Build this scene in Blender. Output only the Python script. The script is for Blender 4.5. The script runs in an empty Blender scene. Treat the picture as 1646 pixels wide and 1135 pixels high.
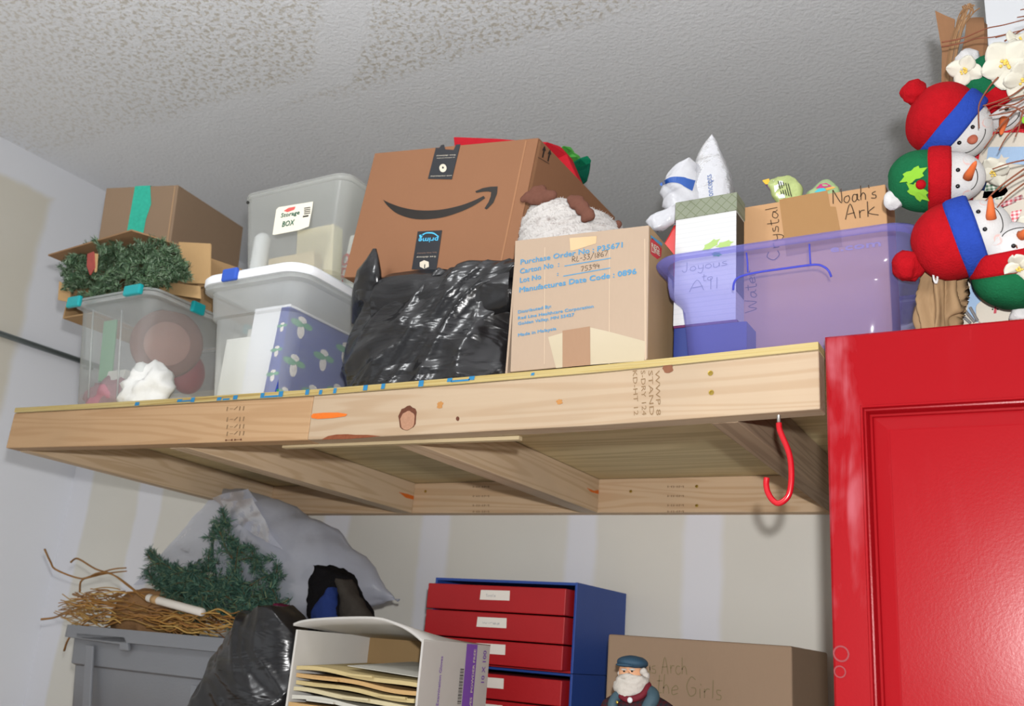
import bpy, bmesh, math, random
from mathutils import Vector, Matrix, noise
from mathutils.bvhtree import BVHTree
random.seed(7)
sc = bpy.context.scene
COL = sc.collection

# ------------------------------------------------------------------ camera
CAM = Vector((0, 0, 1.55)); FPX = 1506.87
RX = Vector((0.8665087, 0.4931738, 0.0770857))
DN = Vector((-0.0866258, 0.3006591, -0.9497895))
FW = Vector((-0.4915878, 0.8163233, 0.3032453))
cd = bpy.data.cameras.new('camera'); co = bpy.data.objects.new('camera', cd); COL.objects.link(co)
m = Matrix.Identity(4)
for i in range(3):
    m[i][0] = RX[i]; m[i][1] = -DN[i]; m[i][2] = -FW[i]; m[i][3] = CAM[i]
co.matrix_world = m
cd.sensor_fit = 'HORIZONTAL'; cd.sensor_width = 36; cd.lens = FPX / 1646 * 36
cd.clip_start = 0.02
cd.dof.use_dof = True; cd.dof.focus_distance = 1.5; cd.dof.aperture_fstop = 7.0
sc.camera = co

# ------------------------------------------------------------------ light and exposure
sc.view_settings.view_transform = 'Standard'; sc.view_settings.look = 'None'
sc.view_settings.gamma = 1; sc.view_settings.use_curve_mapping = False
sc.view_settings.exposure = 0.0
w = bpy.data.worlds.new('world'); sc.world = w; w.use_nodes = True
w.node_tree.nodes['Background'].inputs[0].default_value = (0.93, 0.965, 1.0, 1)
w.node_tree.nodes['Background'].inputs[1].default_value = 0.30
def light(name, kind, loc, energy, size=.1, color=(1, 1, 1), target=None, sizey=None, spread=None):
    l = bpy.data.lights.new(name, kind); l.energy = energy; l.color = color
    o = bpy.data.objects.new(name, l); COL.objects.link(o); o.location = loc
    if kind == 'AREA':
        l.size = size
        if sizey: l.shape = 'RECTANGLE'; l.size_y = sizey
    else: l.shadow_soft_size = size
    if target is not None:
        o.rotation_euler = (Vector(target) - Vector(loc)).to_track_quat('-Z', 'Y').to_euler()
    return o
fl = CAM + RX * .03 - DN * .11 - FW * .02
light('camera_flash', 'POINT', fl, 116.0, .02, (1, .99, .98))
light('rear_left_fill', 'AREA', (-2.1, -2.6, 1.5), 15, 2.2, (.95, .98, 1.0), target=(-1.5, 2, 2.9), sizey=2.6)  # added cool fill from behind left, lifts left wall and ceiling; no real opening

light('ceiling_fill', 'POINT', (-1.2, .45, 2.72), 21.0, .12, (.97, .99, 1.0))  # added fill above the view, brightens ceiling and upper walls; no real fixture

# ------------------------------------------------------------------ pixel -> point at a real depth
def ray(px, py): return RX * ((px - 823) / FPX) + DN * ((py - 567.5) / FPX) + FW
def at(px, py, y):
    d = ray(px, py); return CAM + d * (y / d.y)
def atz(px, py, z):
    d = ray(px, py); return CAM + d * ((z - CAM.z) / d.z)
def atx(px, py, x):
    d = ray(px, py); return CAM + d * (x / d.x)
def atp(px, py, p, n):
    d = ray(px, py); return CAM + d * ((Vector(p) - CAM).dot(n) / d.dot(n))

# ------------------------------------------------------------------ materials
def srgb(h):
    r = []
    for i in range(3):
        c = (int(h[1 + 2 * i:3 + 2 * i], 16) if isinstance(h, str) else h[i]) / 255
        r.append(c / 12.92 if c <= .04045 else ((c + .055) / 1.055) ** 2.4)
    return r[0], r[1], r[2], 1
class N:
    def __init__(s, name):
        s.m = bpy.data.materials.new(name); s.m.use_nodes = True
        s.t = s.m.node_tree; s.t.nodes.clear()
        s.out = s.n('ShaderNodeOutputMaterial')
    def n(s, t, **k):
        x = s.t.nodes.new(t)
        for a, b in k.items(): setattr(x, a, b)
        return x
    def l(s, a, b): s.t.links.new(a, b)
    def math(s, op, a, b=None, clamp=False):
        x = s.n('ShaderNodeMath', operation=op, use_clamp=clamp)
        for i, v in enumerate((a, b)):
            if v is None: continue
            if hasattr(v, 'links'): s.l(v, x.inputs[i])
            else: x.inputs[i].default_value = v
        return x.outputs[0]
    def mix(s, f, a, b):
        x = s.n('ShaderNodeMix', data_type='RGBA')
        for i, v in ((0, f), (6, a), (7, b)):
            if hasattr(v, 'links'): s.l(v, x.inputs[i])
            else: x.inputs[i].default_value = v
        return x.outputs[2]
    def coord(s, scale=(1, 1, 1)):
        c = s.n('ShaderNodeTexCoord'); mp = s.n('ShaderNodeMapping')
        mp.inputs['Scale'].default_value = scale
        s.l(c.outputs['Object'], mp.inputs[0]); return mp.outputs[0]
    def noise(s, scale, detail=4, co=None, rough=.55, dist=0):
        x = s.n('ShaderNodeTexNoise'); x.inputs['Scale'].default_value = scale
        x.inputs['Detail'].default_value = detail; x.inputs['Roughness'].default_value = rough
        x.inputs['Distortion'].default_value = dist
        s.l(co if co is not None else s.coord(), x.inputs[0]); return x.outputs[0]
    def ramp(s, f, *st):
        x = s.n('ShaderNodeValToRGB'); e = x.color_ramp.elements
        while len(e) < len(st): e.new(.5)
        for i, (p, c) in enumerate(st):
            e[i].position = p; e[i].color = c if len(c) == 4 else (*c, 1)
        s.l(f, x.inputs[0]); return x.outputs[0]
    def step(s, v, a, b):
        x = s.n('ShaderNodeMapRange'); x.inputs[1].default_value = a; x.inputs[2].default_value = b
        x.interpolation_type = 'SMOOTHSTEP'
        s.l(v, x.inputs[0]); return x.outputs[0]
    def bump(s, h, strength, dist=.01):
        x = s.n('ShaderNodeBump'); x.inputs['Strength'].default_value = strength
        x.inputs['Distance'].default_value = dist
        s.l(h, x.inputs['Height']); return x.outputs[0]
    def bsdf(s, col, rough=.6, spec=.35, normal=None, **k):
        p = s.n('ShaderNodeBsdfPrincipled')
        if hasattr(col, 'links'): s.l(col, p.inputs['Base Color'])
        else: p.inputs['Base Color'].default_value = col
        if hasattr(rough, 'links'): s.l(rough, p.inputs['Roughness'])
        else: p.inputs['Roughness'].default_value = rough
        p.inputs['Specular IOR Level'].default_value = spec
        for a, b in k.items(): p.inputs[a].default_value = b
        if normal is not None: s.l(normal, p.inputs['Normal'])
        s.l(p.outputs[0], s.out.inputs[0]); return p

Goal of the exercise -
Pictures are excluded; extract exactly the lines from the start of the data through the line that holds "sc.camera = co", both ends included.

Correct output -
Build this scene in Blender. Output only the Python script. The script is for Blender 4.5. The script runs in an empty Blender scene. Treat the picture as 1646 pixels wide and 1135 pixels high.
import bpy, bmesh, math, random
from mathutils import Vector, Matrix, noise
from mathutils.bvhtree import BVHTree
random.seed(7)
sc = bpy.context.scene
COL = sc.collection

# ------------------------------------------------------------------ camera
CAM = Vector((0, 0, 1.55)); FPX = 1506.87
RX = Vector((0.8665087, 0.4931738, 0.0770857))
DN = Vector((-0.0866258, 0.3006591, -0.9497895))
FW = Vector((-0.4915878, 0.8163233, 0.3032453))
cd = bpy.data.cameras.new('camera'); co = bpy.data.objects.new('camera', cd); COL.objects.link(co)
m = Matrix.Identity(4)
for i in range(3):
    m[i][0] = RX[i]; m[i][1] = -DN[i]; m[i][2] = -FW[i]; m[i][3] = CAM[i]
co.matrix_world = m
cd.sensor_fit = 'HORIZONTAL'; cd.sensor_width = 36; cd.lens = FPX / 1646 * 36
cd.clip_start = 0.02
cd.dof.use_dof = True; cd.dof.focus_distance = 1.5; cd.dof.aperture_fstop = 7.0
sc.camera = co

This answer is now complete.